All you need is you - Embarking on the first big solo trip!
- nebulacoffee
- Travel
In the spring of 2013, through personal and professional experiences, I had the idea to travel overseas alone.
I wanted to see ancient geographical formations and visit mosques and cross the waters that seperated Europe and Asia by boat. I wanted to visit Turkey. Not having any friends or a significant other willing or able to accompany me, I knew from the first moment that if I was to go, I would go alone. Once the idea entered my mind, it hung there, like a beautiful new dress I had felt compelled to buy but had never worn. l knew that I had to go. I couldn't live with myself knowing I lived in fear.
I believe the most difficult part of travel (or anything, really) is the initial leap of faith. My friends thought I was insane. Growing up poor in rural Canada, I didn't even discuss it with my family. I had already been living abroad for several years, but travelling alone is different. Making the decision to go alone is as daunting (or perhaps even more so) than the actual act of embarking alone.
Was I scared? Thinking back, the safety measures I took on my first solo trip might seem a bit extreme, although I still follow most of them when travelling alone, several solo later. I researched the best money belt to keep my passport and money under my clothes. I distinctly remember coming across an article titled something anxiety-inducing like 'how to avoid getting raped in hostels' (the take-away - mentally prepare yourself so you can react quickly, calmly, and aggresssively if it happens). As recommended by various blogs, I packed a doorstop in case I ended up having to sleep in a room without a lock (which happened to me years later in Taiwan - doorstop-less, I quietly crept out late at night and found a new hostel). In an effort to fill the booming silence of the tight lipped disdain and disbelief that was all around me, I read as many blogs by women travelling alone I could find. Deep down, humans are not solitary creatures, in both our most challenging endeavours or our mundane daily lives. I needed to know someone had done the same, survived, and thrived.

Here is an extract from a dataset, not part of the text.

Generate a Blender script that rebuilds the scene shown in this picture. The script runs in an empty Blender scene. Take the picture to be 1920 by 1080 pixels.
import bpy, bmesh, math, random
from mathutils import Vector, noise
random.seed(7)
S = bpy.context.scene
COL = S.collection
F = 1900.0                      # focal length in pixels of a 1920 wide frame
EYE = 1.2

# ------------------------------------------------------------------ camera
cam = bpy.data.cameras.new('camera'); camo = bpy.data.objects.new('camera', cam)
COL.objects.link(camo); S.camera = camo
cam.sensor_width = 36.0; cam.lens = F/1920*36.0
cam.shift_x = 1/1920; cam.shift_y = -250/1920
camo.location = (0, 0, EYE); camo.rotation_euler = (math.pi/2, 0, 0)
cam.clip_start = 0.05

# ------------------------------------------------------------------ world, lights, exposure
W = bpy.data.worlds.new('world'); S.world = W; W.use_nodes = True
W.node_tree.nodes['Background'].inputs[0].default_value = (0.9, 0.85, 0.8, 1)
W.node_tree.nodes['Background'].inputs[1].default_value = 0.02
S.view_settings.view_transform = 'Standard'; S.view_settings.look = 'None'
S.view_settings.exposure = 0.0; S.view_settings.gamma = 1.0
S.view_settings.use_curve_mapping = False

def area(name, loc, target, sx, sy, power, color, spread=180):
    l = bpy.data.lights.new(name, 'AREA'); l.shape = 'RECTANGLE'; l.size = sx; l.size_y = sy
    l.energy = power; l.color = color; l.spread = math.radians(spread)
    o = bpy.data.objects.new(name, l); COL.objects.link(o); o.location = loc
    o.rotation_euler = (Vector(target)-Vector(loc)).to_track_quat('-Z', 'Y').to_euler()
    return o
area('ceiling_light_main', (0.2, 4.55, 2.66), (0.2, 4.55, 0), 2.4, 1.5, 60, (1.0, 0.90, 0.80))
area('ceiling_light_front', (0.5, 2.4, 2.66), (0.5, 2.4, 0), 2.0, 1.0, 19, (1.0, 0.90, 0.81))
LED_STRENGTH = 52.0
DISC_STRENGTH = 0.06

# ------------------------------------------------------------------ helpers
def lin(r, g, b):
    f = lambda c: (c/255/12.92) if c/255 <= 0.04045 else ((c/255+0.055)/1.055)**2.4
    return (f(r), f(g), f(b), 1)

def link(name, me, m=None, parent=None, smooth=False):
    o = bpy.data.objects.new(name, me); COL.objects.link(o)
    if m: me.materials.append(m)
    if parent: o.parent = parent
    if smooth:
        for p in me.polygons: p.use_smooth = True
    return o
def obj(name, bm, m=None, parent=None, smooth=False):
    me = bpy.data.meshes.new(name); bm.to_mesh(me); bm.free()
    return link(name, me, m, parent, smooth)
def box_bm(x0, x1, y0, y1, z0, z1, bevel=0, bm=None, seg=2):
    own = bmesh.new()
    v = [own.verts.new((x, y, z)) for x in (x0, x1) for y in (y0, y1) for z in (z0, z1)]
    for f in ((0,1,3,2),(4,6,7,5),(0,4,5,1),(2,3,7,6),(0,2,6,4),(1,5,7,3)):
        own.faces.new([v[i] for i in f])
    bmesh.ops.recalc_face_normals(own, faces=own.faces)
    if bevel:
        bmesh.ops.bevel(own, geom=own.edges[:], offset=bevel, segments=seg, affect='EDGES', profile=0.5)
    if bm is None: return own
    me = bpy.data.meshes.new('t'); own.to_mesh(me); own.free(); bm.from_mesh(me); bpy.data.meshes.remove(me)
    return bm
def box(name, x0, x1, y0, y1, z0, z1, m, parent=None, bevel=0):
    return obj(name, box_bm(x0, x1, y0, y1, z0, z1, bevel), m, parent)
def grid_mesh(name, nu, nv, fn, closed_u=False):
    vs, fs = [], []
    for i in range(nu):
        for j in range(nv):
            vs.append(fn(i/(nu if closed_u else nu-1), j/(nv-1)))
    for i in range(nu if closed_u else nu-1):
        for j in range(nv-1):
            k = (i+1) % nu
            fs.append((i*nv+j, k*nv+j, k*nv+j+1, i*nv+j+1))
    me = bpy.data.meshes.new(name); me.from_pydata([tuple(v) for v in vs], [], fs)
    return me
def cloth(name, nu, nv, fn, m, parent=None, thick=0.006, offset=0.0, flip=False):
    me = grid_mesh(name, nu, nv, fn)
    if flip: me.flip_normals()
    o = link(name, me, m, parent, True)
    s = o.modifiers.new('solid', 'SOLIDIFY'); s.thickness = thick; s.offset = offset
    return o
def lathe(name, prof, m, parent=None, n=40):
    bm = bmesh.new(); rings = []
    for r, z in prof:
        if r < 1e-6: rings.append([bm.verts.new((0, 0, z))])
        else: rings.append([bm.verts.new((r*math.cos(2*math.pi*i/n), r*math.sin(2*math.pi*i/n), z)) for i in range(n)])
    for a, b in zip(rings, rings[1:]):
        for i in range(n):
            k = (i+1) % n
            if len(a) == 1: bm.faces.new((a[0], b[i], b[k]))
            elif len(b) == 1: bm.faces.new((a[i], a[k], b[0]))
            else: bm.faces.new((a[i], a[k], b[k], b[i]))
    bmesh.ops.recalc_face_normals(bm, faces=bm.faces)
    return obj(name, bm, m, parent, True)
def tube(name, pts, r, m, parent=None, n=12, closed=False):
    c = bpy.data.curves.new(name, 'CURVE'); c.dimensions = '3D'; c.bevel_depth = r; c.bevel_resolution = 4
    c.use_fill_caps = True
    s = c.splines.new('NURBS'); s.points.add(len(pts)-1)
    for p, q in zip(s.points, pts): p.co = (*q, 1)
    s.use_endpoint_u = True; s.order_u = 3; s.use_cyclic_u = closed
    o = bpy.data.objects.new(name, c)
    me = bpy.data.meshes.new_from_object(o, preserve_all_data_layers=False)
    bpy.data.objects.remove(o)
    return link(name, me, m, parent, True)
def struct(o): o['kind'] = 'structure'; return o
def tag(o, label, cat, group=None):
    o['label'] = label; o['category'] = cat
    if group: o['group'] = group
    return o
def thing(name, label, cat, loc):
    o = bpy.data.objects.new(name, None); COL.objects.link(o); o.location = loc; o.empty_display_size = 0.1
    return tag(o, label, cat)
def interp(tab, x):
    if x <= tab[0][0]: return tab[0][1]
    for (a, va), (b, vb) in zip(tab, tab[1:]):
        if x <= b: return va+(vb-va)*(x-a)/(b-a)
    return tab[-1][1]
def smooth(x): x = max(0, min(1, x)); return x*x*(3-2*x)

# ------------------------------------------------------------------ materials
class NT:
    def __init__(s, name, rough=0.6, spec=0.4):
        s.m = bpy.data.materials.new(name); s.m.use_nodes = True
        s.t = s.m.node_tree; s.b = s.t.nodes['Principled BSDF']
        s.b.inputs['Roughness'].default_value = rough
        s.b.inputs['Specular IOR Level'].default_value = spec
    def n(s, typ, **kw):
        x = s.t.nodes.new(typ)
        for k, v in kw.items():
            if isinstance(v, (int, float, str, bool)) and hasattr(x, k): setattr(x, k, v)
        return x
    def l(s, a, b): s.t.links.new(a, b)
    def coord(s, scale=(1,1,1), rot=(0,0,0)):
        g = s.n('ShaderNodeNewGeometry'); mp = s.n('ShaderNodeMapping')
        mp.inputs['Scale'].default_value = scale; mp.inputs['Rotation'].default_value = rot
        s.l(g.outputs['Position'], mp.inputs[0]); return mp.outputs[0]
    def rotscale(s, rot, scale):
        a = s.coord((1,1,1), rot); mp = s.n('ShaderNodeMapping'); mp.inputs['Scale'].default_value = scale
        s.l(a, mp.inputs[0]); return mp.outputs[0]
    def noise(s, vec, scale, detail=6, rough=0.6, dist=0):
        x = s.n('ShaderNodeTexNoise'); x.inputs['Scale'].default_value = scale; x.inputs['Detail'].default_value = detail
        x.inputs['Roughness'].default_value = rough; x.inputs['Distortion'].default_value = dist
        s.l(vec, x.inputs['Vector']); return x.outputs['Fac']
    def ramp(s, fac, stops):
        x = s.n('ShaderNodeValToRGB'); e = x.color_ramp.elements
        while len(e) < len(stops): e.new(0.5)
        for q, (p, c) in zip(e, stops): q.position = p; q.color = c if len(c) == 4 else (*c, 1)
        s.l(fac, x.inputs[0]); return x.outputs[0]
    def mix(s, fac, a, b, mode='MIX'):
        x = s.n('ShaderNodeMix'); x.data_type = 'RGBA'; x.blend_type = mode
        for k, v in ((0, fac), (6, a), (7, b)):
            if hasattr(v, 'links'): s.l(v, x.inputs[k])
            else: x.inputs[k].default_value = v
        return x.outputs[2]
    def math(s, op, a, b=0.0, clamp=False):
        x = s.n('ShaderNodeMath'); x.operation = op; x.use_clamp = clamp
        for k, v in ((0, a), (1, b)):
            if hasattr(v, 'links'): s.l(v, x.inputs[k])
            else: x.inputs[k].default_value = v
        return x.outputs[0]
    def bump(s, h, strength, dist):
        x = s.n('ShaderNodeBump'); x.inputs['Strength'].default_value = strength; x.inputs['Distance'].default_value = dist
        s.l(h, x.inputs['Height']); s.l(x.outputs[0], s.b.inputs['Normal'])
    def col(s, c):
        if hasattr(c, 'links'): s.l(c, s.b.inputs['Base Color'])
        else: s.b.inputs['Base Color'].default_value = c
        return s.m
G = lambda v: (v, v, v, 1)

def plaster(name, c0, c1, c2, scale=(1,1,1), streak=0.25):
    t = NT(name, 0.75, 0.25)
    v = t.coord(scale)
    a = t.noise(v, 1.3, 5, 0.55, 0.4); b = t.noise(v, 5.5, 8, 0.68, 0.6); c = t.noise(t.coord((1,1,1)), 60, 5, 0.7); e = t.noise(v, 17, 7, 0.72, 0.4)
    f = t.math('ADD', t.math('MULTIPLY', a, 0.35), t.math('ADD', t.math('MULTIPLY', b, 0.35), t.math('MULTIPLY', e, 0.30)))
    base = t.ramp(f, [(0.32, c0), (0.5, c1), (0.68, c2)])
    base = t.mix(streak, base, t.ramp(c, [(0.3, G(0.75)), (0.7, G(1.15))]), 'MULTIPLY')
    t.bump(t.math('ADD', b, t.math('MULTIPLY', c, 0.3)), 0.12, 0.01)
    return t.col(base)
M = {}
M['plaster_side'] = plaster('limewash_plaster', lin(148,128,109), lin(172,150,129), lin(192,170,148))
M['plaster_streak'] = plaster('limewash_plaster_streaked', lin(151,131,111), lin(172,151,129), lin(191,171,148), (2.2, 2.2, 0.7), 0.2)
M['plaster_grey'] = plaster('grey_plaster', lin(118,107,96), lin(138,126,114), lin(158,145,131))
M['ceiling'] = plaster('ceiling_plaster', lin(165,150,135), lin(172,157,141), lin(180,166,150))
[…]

In the end, I went. Every day was a spinning, colourful kaleidoscope of triumph and loneliness and joy and fear. Travelling alone, particularly as a woman, is a bittersweet balance between the contrasting opposit feelings of fragility and power, triumphant accomplishment and the breathless relief of avoided disaster.
If you're like me (either planning your own first solo trip, or suffer from anxiety) your screaming, whispered question is - "Were you okay?! Did anything bad happen?!?!?"

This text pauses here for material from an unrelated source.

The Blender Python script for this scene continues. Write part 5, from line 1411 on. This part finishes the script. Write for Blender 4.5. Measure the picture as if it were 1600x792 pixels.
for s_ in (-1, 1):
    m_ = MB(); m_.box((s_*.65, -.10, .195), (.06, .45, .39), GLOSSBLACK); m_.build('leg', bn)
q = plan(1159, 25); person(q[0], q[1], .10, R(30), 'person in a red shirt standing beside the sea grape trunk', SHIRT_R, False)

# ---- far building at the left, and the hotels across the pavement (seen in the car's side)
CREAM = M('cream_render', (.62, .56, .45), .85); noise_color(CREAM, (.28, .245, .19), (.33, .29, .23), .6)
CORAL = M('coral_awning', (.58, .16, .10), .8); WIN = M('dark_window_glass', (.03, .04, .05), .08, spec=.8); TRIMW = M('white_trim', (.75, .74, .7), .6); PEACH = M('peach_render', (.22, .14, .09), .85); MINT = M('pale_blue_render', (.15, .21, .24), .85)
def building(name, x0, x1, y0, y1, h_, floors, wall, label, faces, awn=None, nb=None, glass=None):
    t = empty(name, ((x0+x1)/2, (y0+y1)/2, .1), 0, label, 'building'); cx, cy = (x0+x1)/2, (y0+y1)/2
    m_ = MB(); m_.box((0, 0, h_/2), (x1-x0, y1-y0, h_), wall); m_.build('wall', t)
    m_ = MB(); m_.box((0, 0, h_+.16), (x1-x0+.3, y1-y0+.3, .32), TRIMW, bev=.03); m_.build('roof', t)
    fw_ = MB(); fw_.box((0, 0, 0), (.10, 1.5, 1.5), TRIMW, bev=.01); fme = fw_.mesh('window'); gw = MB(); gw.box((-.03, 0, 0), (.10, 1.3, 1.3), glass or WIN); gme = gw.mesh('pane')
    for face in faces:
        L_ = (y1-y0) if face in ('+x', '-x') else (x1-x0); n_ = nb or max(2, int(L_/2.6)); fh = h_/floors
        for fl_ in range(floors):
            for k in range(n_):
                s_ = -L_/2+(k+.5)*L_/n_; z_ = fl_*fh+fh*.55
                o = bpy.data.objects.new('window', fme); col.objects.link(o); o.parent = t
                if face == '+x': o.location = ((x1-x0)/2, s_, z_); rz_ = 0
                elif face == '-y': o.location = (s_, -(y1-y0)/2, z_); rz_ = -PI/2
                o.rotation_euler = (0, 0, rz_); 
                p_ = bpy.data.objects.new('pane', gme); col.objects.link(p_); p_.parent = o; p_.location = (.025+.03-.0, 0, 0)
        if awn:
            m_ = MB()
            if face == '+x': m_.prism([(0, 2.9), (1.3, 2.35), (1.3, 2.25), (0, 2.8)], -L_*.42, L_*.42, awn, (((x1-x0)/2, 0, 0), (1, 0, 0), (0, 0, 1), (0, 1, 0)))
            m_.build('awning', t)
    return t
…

I was safe. Bad and good things, and everything on the wide spectrum between them, happened. But I wasn't harmed.
My first night, I met a girl in my hostel dorm from the Gobi desert in China who insisted on slipping onto boats in the grand canal of Istanbul to 'get the perfect sunset photo'. I'll never forget how a strange Turkish man pulled that girl from the pier and onto his boat and I, my location known to no one, not knowing if I would end up with a nice view of the mystical sunset or murdered at the bottom of the Bosphorus strait, followed her. In ancient Cappadocia, I hiked alone along a dusty path to a seldom visited church. The cranky-turned-creepy caretaker flirted with the line of 'too friendly' and then offered me 'the key to the secret church'. Thankfully, the secret church' wasn't in his pants but promised at the end of a faded, dusty path that ascended The mountain. With only the lizards for company, I eventually reached steps cut into the cliff as promised. I climbed down to a ledge and remember shining my phone's flashlight through the rusted metal door hinged to a small natural cave. Would someone inside kidnap me and sell my liver? (Or worse) or was it really an abandoned, almost untouched, ancient church hidden in the mountain by tenth century Christians avoiding persecution?
And so on. Too many stories to recount here, from that trip, and all those that followed.

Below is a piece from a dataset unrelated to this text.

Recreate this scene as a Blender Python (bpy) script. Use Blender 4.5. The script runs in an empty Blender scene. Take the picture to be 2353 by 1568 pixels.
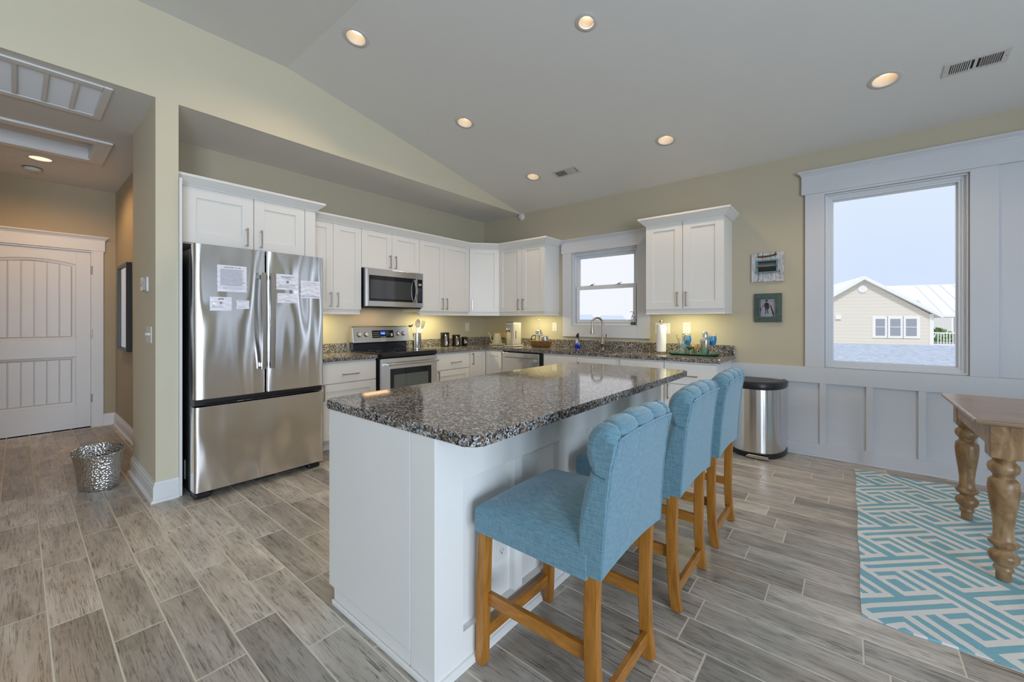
import bpy, bmesh, math, random
from mathutils import Matrix, Vector
from math import sin, cos, pi, radians, sqrt, atan2
random.seed(7)
C = bpy.context.scene.collection
SC = bpy.context.scene

# ------------------------------------------------------------------ camera
cam_d = bpy.data.cameras.new('camera'); cam = bpy.data.objects.new('camera', cam_d); C.objects.link(cam)
cam.location = (0, 0, 1.28); cam.rotation_euler = (radians(90), 0, radians(39.52))
cam_d.sensor_fit = 'HORIZONTAL'; cam_d.sensor_width = 36; cam_d.lens = 937.0/2353*36
cam_d.shift_y = -(784-736.4)/2353; cam_d.clip_start = 0.05; cam_d.clip_end = 500
SC.camera = cam
SC.view_settings.view_transform = 'Standard'; SC.view_settings.look = 'None'
SC.view_settings.gamma = 1; SC.view_settings.use_curve_mapping = False
SC.view_settings.exposure = 0.10

# ------------------------------------------------------------------ world: pale hazy sky
W = bpy.data.worlds.new('world'); SC.world = W; W.use_nodes = True
nt = W.node_tree; nt.nodes.clear()
wo = nt.nodes.new('ShaderNodeOutputWorld'); bg = nt.nodes.new('ShaderNodeBackground')
tc = nt.nodes.new('ShaderNodeTexCoord'); sp = nt.nodes.new('ShaderNodeSeparateXYZ')
nz = nt.nodes.new('ShaderNodeTexNoise'); nz.inputs['Scale'].default_value = 2.2; nz.inputs['Detail'].default_value = 4
ad = nt.nodes.new('ShaderNodeMath'); ad.operation = 'MULTIPLY_ADD'; ad.inputs[1].default_value = 0.35; ad.inputs[2].default_value = -0.14
a2 = nt.nodes.new('ShaderNodeMath'); a2.operation = 'ADD'
rp = nt.nodes.new('ShaderNodeValToRGB')
rp.color_ramp.elements[0].position = 0.0; rp.color_ramp.elements[0].color = (.66, .79, 1.0, 1)
rp.color_ramp.elements[1].position = 0.30; rp.color_ramp.elements[1].color = (.78, .87, 1.0, 1)
e = rp.color_ramp.elements.new(0.10); e.color = (.68, .80, 1.0, 1)
e = rp.color_ramp.elements.new(0.6); e.color = (.62, .76, 1.0, 1)
L = nt.links.new
L(tc.outputs['Generated'], sp.inputs[0]); L(tc.outputs['Generated'], nz.inputs['Vector'])
L(nz.outputs['Fac'], ad.inputs[0]); L(sp.outputs['Z'], a2.inputs[0]); L(ad.outputs[0], a2.inputs[1])
L(a2.outputs[0], rp.inputs[0])
wx = nt.nodes.new('ShaderNodeMapRange'); wx.inputs[1].default_value = .02; wx.inputs[2].default_value = -.42; L(sp.outputs['X'], wx.inputs[0])
wm = nt.nodes.new('ShaderNodeMix'); wm.data_type = 'RGBA'; wm.inputs[7].default_value = (.92, .95, 1.0, 1); L(wx.outputs[0], wm.inputs[0]); L(rp.outputs[0], wm.inputs[6]); L(wm.outputs[2], bg.inputs[0])
L(bg.outputs[0], wo.inputs[0])
bg.inputs[1].default_value = .93

# ------------------------------------------------------------------ daylight: hazy sun and the sky seen through the big windows out of frame
def light(name, kind, loc, rot, power, col, size=1, size_y=None, parent=None, spread=None, angle=None):
    d = bpy.data.lights.new(name, kind); d.energy = power; d.color = col
    if kind == 'AREA':
        d.size = size
        if size_y: d.shape = 'RECTANGLE'; d.size_y = size_y
        if spread: d.spread = spread
    if kind == 'POINT': d.shadow_soft_size = size
    if kind == 'SPOT': d.shadow_soft_size = size; d.spot_size = angle or 2.2; d.spot_blend = .6
    if kind == 'SUN': d.angle = size
    o = bpy.data.objects.new(name, d); C.objects.link(o); o.location = loc; o.rotation_euler = rot
    if parent is not None: o.parent = parent
    return o
light('sun', 'SUN', (10, -10, 20), (radians(38), 0, radians(20)), 1.75, (1, .97, .92), size=radians(8))
DAY = (.70, .83, 1.0)
RIGHT_WINDOWS = [(-3.5, -1.7), (-1.2, .6), (2.3, 4.3)]
for (a, b), pw in zip(RIGHT_WINDOWS[:2], (265, 115)):
    light('daylight', 'AREA', (4.32, (a+b)/2, 1.30), (0, radians(90), 0), pw, DAY, 2.3, b-a-.1)
pl = light('sky_portal', 'AREA', (4.24, 3.3, 1.25), (0, radians(90), 0), 1, (1, 1, 1), 2.3, 1.9); pl.data.cycles.is_portal = True
FRONT_WINDOWS = [(-2.6, -.8), (.4, 2.2)]
for (a, b) in FRONT_WINDOWS:
    light('daylight', 'AREA', ((a+b)/2, -4.62, 1.6), (radians(90), 0, 0), 4, (.86, .93, 1.0), b-a-.1, 1.5)
light('daylight', 'AREA', (1.95, 4.93, 1.64), (radians(-90), 0, 0), 7, DAY, .85, 1.5)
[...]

Reading these moments in the screen in their black and white simplicity, I can't help but worry those reading it may feel I took some risks. Looking back, some of the decisions I made were not prudent and instead of incredible experiences, I could have been harmed. In no way am I encouraging reckless behaviour. Instead, I implore you to take that calculated yet compelling risk that whispers to you from the back of your mind and the bottom of your heart. Research. Think of - then plan for - the worst case scenarios. Reflect on the times you were lucky, what you did right, and what you won't do again. Be scared, but trust yourself. Caution protects us, not fear. Your experiences in this life are shaped by your perception of yourself in relation to your own destiny.
Years later, alone in a tiny hotel room in Rome late at night, I stumbled across the perfect quote in Cheryl Strayed's inspiring book 'Wild' -
"I knew that if I allowed fear to overtake me, my journey was doomed. Fear, to a great extent, is born of a story we tell ourselves, and so I chose to tell myself a different story from the one women are told. I decided I was safe. I was strong. I was brace. Nothing could vanquish me."